Если при этом следовать хронологии сыновьей жизни, то первое, пожалуй, о нем упоминание находится в одном из писем Набокова к Эдмунду Уилсону. Он рассказывает, как Дмитрий был воодушевлен, узнав о существовании так называемого веселящего газа и об использовании его в практике дантистов: он тут же сам предложил массу проектов такой утилизации к пущему веселью. По этой детали можно было судить о живом и смышленом характере Дмитрия.
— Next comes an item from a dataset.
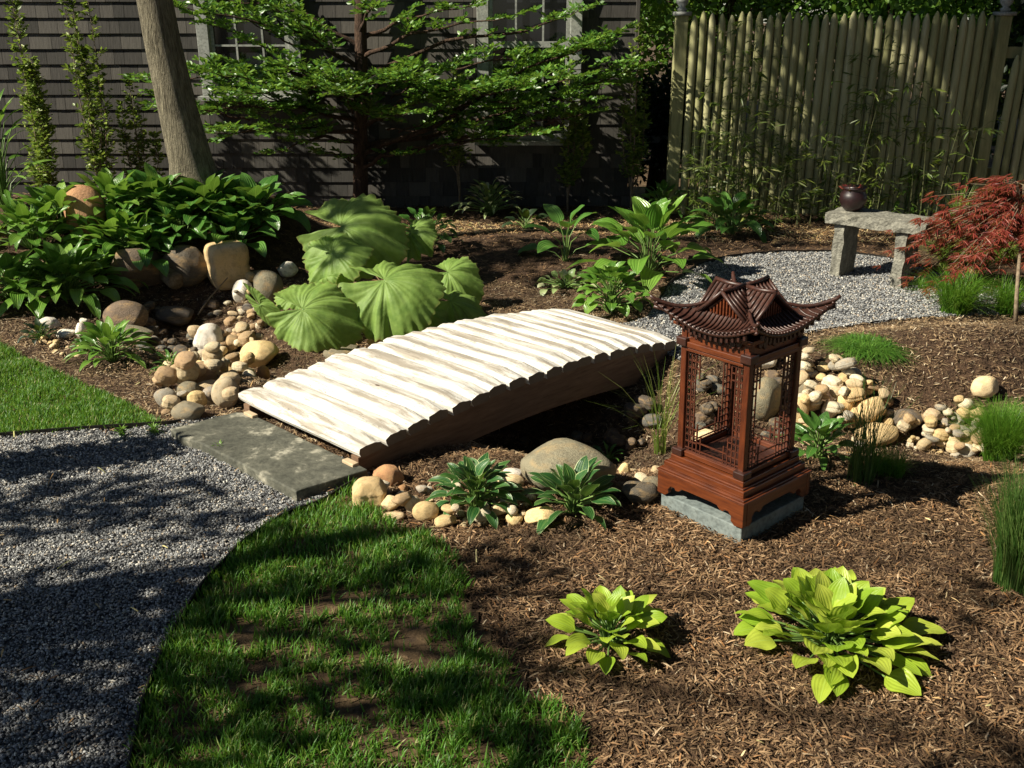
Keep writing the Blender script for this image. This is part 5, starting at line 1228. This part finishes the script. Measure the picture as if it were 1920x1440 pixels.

Замечательно сын и прогулки с ним по Берлину описаны в мемуарной книге Набокова "Другие берега". Например, как отец обратил внимание сына на грядку анютиных глазок и спросил, кого ему напоминают эти цветочки, с их чернявой на светлом фоне сердцевиной. "Гитлера!" - возопил обрадованный младенец, обнаруживший в этой картине пресловутые усики, и отцу стоило немалых усилий внушить ему, что о таком сходстве лучше в дальнейшем не распространяться.
И еще одно место из "Других берегов" нужно вспомнить: "Мы диву давались, какое количество тепла может развить эта печка – тело крупного дитяти".
В другом письме к Уилсону Набоков, жалуясь на обширность американских пространств, попутно замечает, что сын его, студент Гарварда, преодолевает такое расстояние за час-полтора на своем гоночном. Опять же возник некий живой образ, и видно стало, что Набоков последовал своему же совету родителям, данному в "Других берегах": "Балуйте ваших детей, еще неизвестно, какая у них потом будет жизнь". Тут, конечно, отнесение к собственному опыту: как он сам из русского рая своего детства попал в нужду и всячески необеспеченное состояние эмигранта. Но Дмитрию Набокову, слава богу, такая судьба не грозила.
Он стал певцом – и дебютировал, как и положено, в итальянской опере. Некоторые партии исполнил в знаменитой Ла Скала. В одном письме Владимира Набокова говорится, что он с женой специально приедут в Италию на один из дебютов сына.
Набоков привлекал сына к работе над переводами на английский своих русских романов, когда он стал знаменит и возникла потребность узнать его творчество в полном объеме. Одним из таких романов был "Дар", и мы можем понять, какую трудную работу задал балованному сыну отец, надо думать, однако, не оставивший его без посильной помощи.
После смерти родителей Дмитрий Владимирович стал единоличным распорядителем набоковского наследия – того, что по-английски называют estate – слово, означающее среди прочего поместье, капитал, имущество. Он обладал правами на распоряжение отцовским литературным имуществом. Эта работа – отнюдь не синекура, а именно работа, ни в коем случае не стрижка купонов, не паразитическая рента. Вообще управлять деньгами – сложная и ответственная профессия, и будь сын Набокова легкомысленным плейбоем, от этого добра очень скоро ничего бы не осталось. Мы знаем, что этого не произошло. Дмитрий Набоков оставался вдумчивым и цепким распорядителем, которого никто не мог объехать на кривой.
А таких попыток было достаточно. Можно вспомнить хотя бы об одной. Некая итальянка написала как бы продолжение "Лолиты", сиквел, в форме дневника Лолиты, рассказывающей свою версию истории. Это изделие начало обретать статус бестселлера, но тут вмешался Дмитрий Владимирович, справедливо усмотревший нарушение авторских прав. Итальянка сделала то, что называется "мерчандайз", – использование образов не ею созданного художественного продукта. Для иллюстрации этого сюжета нужно сказать, что изображение, скажем, Микки-Мауса на детской майке принадлежит фирме Диснея, и каждое такое воспроизведение должно получить санкцию фирмы-правообладателя, а если такое разрешение воспоследует, то, конечно, за соответствующую мзду. Никакого пиратства, это вам не Сомали. Дмитрий Владимирович быстро распознал и пресек пиратство итальянки в набоковских территориальных водах. Потом, правда, произошло соглашение, неизвестно, впрочем, на каких условиях.
Это нормальный пример нормальной работы любого владельца художественного эстейта. Но был другой пример, уже, что называется, противоречивый. Это решение Дмитрия Набокова опубликовать наброски последнего не то что незаконченного, но еще толком не написанного произведения отца – романа "Подлинник Лоры", относительно которого было известно категорическое распоряжение автора уничтожить этот сомнительный черновик. Дмитрий Владимирович не последовал этому требованию. Его можно было бы понять, если б речь шла о чем-либо подобном случаю Кафки: его душеприказчик Макс Брод сохранил рукописи Кафки, которые тот завещал сжечь. Но в этом случае мы получили гениальные романы "Процесс" и "Замок", а в случае Лоры ничего сходного, увы, не было.